A veteran of the company advised Hayward to keep his head down, saying, “There’s no sense being Napoleon unless you can be certain of victory.”

Hayward went anyway. In the end, it was a battle he couldn’t win but one he couldn’t avoid, either. The oil spill has inflicted severe damage on the gulf, financial blows to BP and mortal wounds to Hayward’s career.

Today, BP’s board is expected to announce that Hayward, 53, will step down Oct. 1. The departure, say people close to the company, will be his decision as much as the board’s. Hayward, a geologist who has spent his entire career with BP, is said to recognize that he has become a liability as the company tries to move forward.

The board probably will turn to Robert Dudley, who grew up in Mississippi and who joined BP from Amoco after the two firms merged. Dudley would be the first American to run the company.

The real battle for Hayward had been lost earlier: the battle to change BP’s corporate culture and improve safety. In 2005, two years before he became chief executive, cost cuts and sloppy procedures led to an explosion at BP’s Texas City, Texas, refinery, killing 15 people. The Chemical Safety Board blamed a “history of budget cuts and underfunding.” Lax maintenance also led to pipeline leaks in Alaska’s North Slope.

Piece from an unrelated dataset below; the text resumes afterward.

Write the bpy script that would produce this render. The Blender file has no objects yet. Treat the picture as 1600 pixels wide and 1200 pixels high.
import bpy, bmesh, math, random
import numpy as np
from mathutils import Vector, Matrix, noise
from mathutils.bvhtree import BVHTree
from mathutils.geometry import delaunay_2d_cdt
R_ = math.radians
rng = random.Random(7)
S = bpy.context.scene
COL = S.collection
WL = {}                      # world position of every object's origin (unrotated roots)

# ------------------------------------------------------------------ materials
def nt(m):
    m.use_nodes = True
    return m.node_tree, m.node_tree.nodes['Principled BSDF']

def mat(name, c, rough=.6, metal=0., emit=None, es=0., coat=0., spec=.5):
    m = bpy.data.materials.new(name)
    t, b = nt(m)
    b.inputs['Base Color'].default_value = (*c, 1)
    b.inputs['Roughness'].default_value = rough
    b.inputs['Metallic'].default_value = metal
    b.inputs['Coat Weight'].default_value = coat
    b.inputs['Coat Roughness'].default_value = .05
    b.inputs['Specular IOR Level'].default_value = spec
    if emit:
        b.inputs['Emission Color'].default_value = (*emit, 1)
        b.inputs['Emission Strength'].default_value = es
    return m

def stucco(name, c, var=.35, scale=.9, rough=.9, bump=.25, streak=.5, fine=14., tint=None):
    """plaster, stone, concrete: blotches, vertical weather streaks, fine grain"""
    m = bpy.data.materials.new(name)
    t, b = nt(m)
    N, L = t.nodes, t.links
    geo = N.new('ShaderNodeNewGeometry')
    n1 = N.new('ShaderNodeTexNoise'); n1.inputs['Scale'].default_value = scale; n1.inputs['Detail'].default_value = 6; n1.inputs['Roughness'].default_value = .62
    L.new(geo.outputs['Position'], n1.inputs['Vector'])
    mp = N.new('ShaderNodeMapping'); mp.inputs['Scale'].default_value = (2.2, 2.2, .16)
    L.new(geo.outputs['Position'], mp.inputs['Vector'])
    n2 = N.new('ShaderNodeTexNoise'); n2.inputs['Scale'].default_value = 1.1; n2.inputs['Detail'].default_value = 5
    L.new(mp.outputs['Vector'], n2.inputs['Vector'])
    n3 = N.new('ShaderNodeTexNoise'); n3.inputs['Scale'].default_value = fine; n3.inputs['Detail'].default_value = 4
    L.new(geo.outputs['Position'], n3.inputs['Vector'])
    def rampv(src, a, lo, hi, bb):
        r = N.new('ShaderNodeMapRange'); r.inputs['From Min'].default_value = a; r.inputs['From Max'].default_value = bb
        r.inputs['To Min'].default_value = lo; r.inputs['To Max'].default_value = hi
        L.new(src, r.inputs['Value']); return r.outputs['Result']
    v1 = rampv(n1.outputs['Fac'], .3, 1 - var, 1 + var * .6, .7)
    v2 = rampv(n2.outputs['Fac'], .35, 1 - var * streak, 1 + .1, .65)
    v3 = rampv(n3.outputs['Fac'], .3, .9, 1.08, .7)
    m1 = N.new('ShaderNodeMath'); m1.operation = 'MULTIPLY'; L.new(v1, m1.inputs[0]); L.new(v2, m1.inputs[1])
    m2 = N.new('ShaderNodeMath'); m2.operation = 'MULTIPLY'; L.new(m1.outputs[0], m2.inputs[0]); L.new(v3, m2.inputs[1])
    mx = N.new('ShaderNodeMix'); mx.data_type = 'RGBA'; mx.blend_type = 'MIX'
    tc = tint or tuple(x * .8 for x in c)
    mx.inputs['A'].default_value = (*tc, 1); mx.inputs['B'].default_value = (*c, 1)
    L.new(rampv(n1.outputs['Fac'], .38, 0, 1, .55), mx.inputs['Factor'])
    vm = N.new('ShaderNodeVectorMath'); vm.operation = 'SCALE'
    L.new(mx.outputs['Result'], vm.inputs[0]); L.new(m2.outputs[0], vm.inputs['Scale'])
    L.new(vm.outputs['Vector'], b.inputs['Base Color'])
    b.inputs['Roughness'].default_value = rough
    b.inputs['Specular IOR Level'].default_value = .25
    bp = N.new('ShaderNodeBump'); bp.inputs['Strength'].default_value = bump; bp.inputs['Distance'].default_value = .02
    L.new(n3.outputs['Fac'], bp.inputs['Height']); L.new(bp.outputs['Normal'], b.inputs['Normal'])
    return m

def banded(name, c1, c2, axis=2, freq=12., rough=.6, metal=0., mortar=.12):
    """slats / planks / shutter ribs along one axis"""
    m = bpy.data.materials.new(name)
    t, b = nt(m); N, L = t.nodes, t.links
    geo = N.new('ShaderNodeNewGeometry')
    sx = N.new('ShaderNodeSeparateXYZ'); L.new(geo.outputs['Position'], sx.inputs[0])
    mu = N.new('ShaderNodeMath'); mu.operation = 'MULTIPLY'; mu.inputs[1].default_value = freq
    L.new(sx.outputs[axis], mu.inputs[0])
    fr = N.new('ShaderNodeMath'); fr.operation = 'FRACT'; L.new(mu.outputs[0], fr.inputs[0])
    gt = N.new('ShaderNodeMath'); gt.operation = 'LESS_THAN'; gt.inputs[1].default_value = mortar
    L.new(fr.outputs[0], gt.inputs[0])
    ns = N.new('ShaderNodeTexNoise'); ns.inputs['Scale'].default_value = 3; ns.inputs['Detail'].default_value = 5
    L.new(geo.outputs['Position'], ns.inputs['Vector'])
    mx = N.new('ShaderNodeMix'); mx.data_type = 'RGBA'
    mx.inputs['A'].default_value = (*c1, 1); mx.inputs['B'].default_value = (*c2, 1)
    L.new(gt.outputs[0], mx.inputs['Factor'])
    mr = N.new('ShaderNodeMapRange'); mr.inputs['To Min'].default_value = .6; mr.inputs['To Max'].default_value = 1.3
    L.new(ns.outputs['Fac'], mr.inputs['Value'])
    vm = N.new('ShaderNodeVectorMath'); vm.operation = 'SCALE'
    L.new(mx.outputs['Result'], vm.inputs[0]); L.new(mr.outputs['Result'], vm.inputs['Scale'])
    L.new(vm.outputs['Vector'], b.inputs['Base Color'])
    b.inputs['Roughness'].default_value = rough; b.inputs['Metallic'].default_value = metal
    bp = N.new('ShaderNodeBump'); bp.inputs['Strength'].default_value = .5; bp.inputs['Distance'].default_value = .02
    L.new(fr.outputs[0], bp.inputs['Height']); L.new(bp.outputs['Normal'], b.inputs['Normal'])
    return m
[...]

Although BP’s prior lapses were well-known, fixing them was another matter.

Hayward tried to send the right signals when he took charge in 2007. He wrote an e-mail to employees saying BP executives needed to listen better. He renovated BP headquarters, shrinking the chief executive’s office to less than half the size of the palatial quarters of his predecessor, John Browne.

Hayward reshuffled the middle management ranks. And he vowed to focus “like a laser beam” on safety, a phrase that members of the House Energy and Commerce Committee threw in his face during a June 17 hearing.

Yet interviews with consultants and with former and current BP employees suggest that Hayward failed. The firm stressed, often to a comic extent, personal safety while not paying enough attention to safe processes.

Robert Bea, a professor and oil-industry expert at the University of California at Berkeley, said he remembers a meeting at a Normandy resort in May 2008. Earlier, BP had hired Bea to write a report about the human element in safety. But BP boiled down his observations to a skit, which was performed by a dozen actors.

“I was sick to my stomach,” Bea said. “It was making light of serious things.”

Meanwhile, safety issues were neglected. A former BP executive, without any background in drilling, was given four hours of training before being sent to oversee safety on an offshore rig. And U.S. refineries continued to accumulate citations for safety violations.